[3D scene scripts]
____________________

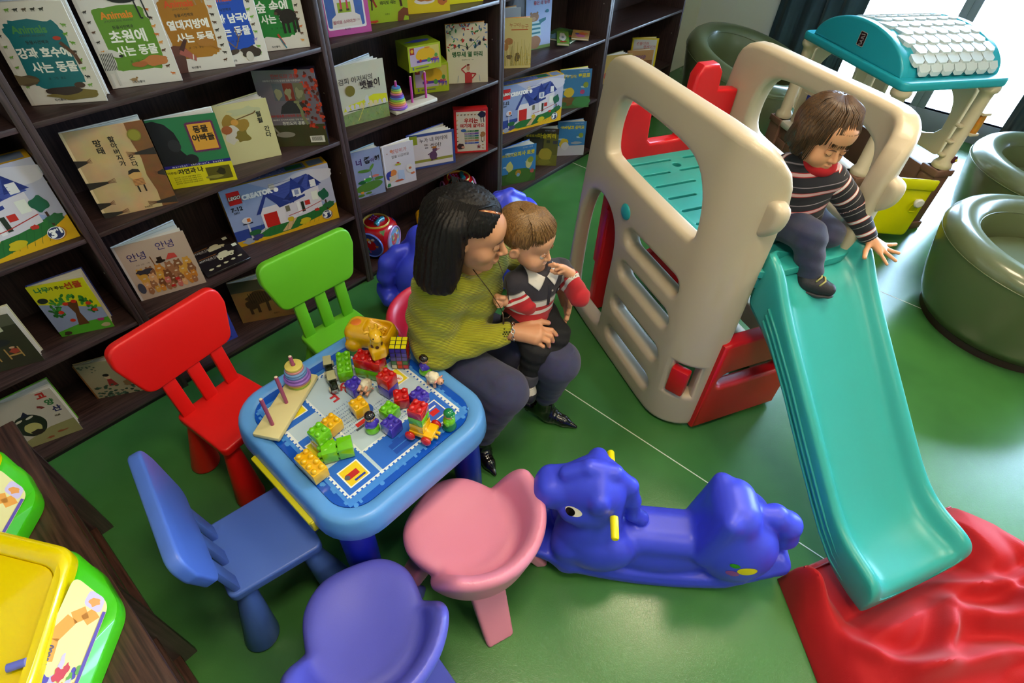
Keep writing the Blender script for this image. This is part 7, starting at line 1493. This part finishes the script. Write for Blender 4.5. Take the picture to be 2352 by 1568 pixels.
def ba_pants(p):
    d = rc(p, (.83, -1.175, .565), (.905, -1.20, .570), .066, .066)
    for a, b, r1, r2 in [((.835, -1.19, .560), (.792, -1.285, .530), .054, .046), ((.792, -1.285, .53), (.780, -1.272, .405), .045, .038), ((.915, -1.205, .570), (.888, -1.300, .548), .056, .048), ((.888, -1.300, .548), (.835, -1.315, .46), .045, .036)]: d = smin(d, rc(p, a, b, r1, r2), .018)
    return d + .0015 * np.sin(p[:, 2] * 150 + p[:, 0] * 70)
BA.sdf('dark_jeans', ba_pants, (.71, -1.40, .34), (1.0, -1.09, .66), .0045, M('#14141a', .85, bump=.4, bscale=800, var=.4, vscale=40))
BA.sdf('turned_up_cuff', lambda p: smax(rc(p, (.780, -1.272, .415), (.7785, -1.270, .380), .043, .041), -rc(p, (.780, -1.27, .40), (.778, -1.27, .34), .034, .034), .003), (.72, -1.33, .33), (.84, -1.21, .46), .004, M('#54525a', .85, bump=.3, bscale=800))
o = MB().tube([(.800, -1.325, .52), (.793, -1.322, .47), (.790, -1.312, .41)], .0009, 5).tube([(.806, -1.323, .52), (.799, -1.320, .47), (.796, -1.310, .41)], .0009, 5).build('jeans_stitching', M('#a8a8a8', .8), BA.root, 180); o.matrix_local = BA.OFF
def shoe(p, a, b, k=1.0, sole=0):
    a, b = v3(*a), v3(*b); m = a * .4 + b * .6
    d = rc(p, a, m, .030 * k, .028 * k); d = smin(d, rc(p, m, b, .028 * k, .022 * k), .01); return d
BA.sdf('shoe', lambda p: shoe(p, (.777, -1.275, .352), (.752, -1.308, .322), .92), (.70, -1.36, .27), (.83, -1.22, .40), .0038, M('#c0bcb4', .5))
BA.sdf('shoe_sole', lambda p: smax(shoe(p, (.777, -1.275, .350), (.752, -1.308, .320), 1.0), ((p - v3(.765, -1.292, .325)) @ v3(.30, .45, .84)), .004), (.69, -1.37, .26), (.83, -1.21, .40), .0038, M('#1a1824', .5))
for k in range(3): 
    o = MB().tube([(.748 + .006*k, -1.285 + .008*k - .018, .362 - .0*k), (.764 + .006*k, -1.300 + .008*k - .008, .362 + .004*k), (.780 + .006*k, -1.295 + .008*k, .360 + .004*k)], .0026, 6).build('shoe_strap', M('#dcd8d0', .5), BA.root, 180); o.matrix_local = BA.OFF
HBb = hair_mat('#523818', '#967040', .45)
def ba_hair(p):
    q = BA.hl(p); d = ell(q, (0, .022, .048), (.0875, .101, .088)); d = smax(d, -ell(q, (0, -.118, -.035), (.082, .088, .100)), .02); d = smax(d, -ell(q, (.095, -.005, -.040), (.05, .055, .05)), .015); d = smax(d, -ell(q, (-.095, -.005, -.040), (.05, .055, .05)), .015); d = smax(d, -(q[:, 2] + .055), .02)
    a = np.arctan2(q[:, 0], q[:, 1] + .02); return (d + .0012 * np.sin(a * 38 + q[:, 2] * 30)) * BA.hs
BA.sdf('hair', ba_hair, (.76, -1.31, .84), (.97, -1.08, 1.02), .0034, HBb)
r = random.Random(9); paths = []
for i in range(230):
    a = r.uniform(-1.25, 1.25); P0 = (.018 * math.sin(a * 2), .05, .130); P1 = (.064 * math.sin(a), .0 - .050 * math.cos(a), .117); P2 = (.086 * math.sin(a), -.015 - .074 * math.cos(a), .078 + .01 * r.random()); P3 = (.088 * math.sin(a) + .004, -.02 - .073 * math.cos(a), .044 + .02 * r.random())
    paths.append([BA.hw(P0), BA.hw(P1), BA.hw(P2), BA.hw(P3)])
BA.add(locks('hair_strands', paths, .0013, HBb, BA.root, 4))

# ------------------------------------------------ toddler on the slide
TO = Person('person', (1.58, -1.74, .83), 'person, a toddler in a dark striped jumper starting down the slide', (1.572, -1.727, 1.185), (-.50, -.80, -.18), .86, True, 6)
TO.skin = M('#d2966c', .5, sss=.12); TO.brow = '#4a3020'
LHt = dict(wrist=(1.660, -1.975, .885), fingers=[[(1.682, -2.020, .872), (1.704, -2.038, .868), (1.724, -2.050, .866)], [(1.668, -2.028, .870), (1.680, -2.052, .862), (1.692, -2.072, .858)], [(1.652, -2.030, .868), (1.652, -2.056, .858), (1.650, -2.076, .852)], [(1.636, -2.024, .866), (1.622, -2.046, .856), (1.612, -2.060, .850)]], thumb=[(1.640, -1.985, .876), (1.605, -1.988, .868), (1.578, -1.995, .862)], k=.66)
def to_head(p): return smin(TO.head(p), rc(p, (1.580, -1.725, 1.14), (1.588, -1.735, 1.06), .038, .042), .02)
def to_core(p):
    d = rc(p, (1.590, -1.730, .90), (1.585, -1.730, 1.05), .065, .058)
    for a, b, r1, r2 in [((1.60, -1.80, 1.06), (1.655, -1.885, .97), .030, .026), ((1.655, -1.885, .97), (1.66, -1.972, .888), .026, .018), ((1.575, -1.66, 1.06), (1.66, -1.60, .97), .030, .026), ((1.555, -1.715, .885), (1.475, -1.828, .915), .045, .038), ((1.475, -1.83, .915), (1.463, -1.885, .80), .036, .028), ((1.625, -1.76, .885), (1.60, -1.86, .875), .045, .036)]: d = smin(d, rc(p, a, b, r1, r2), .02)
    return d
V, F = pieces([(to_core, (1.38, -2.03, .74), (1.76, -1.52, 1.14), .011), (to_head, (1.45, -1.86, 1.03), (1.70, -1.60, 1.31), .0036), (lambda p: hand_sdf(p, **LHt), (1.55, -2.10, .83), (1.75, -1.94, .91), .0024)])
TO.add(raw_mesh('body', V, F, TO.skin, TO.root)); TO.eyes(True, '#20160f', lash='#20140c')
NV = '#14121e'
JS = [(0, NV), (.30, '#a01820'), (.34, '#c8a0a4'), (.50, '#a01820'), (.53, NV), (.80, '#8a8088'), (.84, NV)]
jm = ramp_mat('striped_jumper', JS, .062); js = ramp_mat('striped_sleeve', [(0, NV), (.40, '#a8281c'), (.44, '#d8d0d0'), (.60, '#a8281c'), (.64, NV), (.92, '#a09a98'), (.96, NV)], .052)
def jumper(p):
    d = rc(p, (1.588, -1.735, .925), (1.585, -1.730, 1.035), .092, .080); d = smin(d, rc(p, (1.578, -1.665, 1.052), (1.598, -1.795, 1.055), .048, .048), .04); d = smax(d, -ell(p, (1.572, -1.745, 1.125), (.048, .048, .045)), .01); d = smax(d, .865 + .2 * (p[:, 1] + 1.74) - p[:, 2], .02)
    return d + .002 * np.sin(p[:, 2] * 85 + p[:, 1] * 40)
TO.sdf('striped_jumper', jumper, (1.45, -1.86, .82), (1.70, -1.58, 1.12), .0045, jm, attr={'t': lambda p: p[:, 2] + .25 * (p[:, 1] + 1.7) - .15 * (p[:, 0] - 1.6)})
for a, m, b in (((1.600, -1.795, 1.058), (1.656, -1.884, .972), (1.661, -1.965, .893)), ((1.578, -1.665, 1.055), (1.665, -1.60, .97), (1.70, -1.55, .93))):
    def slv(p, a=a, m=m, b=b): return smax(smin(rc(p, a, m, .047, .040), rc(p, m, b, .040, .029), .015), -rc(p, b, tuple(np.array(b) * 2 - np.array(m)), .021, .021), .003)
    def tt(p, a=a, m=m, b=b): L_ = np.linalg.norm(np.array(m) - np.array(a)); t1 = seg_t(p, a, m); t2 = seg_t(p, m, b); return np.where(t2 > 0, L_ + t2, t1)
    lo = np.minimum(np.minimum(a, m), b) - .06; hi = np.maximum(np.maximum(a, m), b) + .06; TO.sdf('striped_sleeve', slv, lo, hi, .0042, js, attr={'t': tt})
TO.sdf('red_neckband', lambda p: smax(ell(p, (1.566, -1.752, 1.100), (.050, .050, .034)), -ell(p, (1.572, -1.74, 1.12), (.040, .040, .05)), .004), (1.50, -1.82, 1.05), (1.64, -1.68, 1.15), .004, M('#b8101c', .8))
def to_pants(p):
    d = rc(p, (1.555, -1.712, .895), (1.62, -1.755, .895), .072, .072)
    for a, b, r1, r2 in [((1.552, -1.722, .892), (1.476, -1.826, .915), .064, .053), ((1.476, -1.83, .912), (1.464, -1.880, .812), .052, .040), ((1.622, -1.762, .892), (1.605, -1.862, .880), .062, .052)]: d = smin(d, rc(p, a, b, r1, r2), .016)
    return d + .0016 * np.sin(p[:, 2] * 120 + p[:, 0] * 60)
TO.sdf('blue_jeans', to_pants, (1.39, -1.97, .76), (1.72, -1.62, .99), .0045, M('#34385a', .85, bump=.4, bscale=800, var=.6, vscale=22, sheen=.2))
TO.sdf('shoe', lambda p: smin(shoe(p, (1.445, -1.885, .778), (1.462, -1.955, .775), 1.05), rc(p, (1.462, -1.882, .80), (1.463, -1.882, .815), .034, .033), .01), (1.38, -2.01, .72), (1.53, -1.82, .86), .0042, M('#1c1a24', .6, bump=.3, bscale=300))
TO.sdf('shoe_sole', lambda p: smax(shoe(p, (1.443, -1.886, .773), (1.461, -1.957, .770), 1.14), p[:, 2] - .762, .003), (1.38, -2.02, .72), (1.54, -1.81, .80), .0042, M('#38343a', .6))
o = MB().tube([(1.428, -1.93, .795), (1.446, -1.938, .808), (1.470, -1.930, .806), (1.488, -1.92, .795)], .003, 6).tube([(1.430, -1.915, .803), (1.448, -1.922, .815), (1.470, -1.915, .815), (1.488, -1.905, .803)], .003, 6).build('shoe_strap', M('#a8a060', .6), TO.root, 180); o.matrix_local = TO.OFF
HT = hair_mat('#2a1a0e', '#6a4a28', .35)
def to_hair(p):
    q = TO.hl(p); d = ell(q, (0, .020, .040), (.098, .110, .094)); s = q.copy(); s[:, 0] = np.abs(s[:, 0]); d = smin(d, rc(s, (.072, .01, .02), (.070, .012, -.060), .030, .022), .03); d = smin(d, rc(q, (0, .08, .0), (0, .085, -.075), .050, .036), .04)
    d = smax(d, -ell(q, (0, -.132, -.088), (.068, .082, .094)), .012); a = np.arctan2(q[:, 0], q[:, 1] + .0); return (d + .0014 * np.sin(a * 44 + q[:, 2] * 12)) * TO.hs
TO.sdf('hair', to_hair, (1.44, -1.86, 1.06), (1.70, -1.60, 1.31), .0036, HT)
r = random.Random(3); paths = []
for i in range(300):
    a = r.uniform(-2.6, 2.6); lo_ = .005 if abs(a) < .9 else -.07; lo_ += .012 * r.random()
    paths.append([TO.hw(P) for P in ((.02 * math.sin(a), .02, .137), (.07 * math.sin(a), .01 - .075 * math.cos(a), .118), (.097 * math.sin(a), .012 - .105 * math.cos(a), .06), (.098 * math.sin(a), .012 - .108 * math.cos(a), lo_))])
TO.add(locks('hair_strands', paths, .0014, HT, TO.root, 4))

____________________

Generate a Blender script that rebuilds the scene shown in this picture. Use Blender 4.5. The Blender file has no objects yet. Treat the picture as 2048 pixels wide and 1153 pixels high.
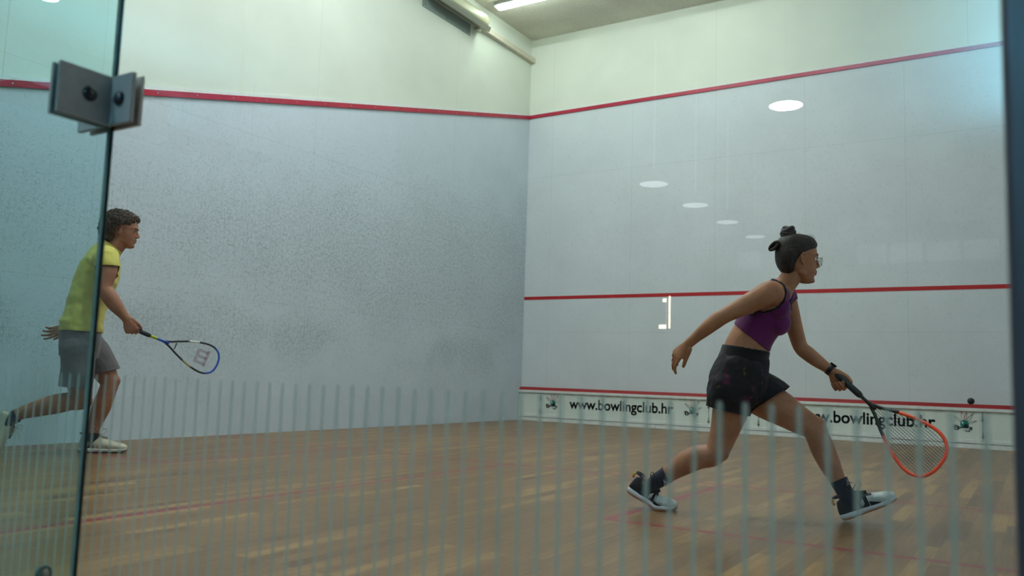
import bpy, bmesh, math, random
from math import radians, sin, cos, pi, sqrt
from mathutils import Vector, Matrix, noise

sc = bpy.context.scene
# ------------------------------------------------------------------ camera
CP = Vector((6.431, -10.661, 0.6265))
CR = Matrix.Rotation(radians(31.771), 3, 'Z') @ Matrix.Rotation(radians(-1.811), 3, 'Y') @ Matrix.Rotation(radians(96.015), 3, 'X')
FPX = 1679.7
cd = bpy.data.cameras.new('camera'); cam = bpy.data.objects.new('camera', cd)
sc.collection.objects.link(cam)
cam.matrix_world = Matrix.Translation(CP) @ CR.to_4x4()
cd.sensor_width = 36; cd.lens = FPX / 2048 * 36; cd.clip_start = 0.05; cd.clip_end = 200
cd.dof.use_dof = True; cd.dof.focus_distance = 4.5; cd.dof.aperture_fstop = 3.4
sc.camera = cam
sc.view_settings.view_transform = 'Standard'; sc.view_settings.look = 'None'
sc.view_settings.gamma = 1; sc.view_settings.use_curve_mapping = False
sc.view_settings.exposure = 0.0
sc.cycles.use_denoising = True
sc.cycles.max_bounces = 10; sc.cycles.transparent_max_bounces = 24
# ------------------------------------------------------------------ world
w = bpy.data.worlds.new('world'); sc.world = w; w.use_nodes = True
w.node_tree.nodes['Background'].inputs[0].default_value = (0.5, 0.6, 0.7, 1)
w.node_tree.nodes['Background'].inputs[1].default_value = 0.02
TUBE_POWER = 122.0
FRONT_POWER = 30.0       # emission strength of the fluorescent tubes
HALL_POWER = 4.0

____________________

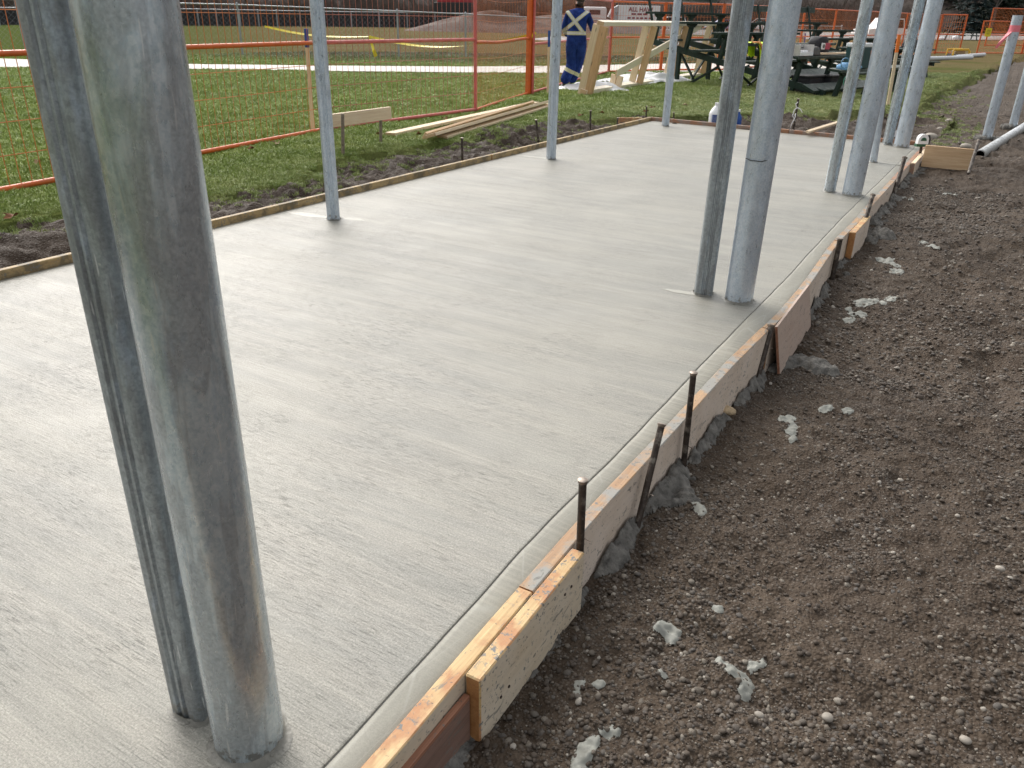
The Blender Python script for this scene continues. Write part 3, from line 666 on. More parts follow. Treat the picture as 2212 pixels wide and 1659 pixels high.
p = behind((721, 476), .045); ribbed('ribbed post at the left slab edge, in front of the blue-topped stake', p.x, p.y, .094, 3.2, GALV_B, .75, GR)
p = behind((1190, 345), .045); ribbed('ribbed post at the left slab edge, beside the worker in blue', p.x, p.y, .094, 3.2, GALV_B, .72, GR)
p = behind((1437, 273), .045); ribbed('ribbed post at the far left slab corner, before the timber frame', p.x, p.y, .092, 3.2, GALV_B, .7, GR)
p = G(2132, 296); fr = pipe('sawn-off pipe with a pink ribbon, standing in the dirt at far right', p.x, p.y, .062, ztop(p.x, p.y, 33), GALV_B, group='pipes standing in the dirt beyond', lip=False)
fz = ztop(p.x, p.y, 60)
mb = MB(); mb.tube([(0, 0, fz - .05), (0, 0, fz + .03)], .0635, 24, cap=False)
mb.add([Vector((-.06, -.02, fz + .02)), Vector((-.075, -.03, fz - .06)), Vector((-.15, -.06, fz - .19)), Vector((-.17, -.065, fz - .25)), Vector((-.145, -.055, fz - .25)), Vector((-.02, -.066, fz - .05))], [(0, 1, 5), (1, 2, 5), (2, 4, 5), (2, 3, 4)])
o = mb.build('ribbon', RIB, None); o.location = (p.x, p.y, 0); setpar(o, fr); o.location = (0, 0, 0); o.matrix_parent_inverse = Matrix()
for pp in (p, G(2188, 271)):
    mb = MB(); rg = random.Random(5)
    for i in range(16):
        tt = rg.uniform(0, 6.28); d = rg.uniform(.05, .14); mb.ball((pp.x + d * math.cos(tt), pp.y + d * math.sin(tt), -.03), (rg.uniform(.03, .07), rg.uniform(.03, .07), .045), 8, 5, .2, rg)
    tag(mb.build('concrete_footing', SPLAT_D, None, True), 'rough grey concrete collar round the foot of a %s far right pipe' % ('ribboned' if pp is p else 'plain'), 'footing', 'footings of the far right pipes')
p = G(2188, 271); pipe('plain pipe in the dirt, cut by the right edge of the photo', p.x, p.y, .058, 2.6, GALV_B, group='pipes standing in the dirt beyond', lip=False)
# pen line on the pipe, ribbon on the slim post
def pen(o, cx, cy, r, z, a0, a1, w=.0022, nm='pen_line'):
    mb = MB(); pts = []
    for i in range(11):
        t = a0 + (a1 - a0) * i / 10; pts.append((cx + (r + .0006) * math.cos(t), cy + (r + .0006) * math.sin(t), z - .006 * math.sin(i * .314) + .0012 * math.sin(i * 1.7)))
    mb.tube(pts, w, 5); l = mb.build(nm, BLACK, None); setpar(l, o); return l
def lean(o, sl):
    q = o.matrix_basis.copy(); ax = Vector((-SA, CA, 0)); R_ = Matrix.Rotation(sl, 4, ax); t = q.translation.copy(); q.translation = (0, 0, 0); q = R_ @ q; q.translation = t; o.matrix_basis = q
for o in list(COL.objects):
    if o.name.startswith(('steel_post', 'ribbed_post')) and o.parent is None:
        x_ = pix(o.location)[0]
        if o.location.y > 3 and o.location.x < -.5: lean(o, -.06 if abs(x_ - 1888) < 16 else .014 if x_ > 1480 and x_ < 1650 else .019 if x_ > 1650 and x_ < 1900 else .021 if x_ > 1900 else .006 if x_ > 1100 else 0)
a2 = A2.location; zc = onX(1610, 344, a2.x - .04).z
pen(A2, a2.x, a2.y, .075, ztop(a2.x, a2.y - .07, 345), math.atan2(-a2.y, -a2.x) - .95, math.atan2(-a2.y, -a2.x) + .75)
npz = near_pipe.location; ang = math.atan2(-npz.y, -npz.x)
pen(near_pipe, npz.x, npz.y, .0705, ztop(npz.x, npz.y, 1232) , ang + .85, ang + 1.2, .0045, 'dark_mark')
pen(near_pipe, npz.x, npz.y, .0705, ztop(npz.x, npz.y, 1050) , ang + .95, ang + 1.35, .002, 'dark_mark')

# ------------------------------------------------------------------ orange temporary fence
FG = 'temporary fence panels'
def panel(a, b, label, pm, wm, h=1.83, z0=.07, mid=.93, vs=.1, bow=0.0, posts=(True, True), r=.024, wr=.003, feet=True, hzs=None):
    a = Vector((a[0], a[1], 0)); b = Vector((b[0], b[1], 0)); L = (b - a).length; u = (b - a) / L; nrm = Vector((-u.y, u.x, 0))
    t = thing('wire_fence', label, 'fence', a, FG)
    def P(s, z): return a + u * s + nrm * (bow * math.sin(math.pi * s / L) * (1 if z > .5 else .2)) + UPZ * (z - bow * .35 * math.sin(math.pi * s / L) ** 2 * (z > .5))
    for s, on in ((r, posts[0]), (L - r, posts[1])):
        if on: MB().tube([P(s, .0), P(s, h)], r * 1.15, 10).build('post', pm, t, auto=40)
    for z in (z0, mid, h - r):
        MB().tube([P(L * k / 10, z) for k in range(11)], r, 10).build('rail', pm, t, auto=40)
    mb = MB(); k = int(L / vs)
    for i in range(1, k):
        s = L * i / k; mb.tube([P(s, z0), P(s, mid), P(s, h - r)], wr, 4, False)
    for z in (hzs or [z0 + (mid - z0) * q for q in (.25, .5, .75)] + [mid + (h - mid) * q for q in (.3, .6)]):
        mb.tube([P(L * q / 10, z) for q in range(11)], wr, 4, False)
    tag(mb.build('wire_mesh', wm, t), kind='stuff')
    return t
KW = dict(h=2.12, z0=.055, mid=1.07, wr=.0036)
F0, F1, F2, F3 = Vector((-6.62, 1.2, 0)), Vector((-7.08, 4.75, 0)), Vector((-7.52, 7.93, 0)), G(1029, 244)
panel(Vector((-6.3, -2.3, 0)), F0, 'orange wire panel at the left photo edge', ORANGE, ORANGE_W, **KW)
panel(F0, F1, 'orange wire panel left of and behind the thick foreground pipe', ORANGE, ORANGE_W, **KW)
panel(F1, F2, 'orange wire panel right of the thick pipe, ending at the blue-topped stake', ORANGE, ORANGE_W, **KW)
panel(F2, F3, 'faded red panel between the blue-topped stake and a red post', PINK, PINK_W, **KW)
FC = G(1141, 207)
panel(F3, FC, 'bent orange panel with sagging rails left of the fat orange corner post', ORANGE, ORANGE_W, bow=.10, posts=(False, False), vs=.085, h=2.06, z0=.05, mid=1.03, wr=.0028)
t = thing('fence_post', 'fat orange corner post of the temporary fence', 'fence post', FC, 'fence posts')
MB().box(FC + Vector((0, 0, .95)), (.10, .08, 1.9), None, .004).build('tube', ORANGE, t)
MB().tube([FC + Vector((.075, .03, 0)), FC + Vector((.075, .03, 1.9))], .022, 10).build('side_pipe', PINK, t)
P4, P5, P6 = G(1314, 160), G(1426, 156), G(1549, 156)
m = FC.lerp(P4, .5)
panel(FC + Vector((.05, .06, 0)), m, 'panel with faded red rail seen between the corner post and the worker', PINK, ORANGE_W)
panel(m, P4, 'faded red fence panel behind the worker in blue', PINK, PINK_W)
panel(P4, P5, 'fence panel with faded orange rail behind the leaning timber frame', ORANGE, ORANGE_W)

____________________

How many of the listing's lines contain "this"? Respond with a single number and nothing else.

COMPLETE OUTPUT: 3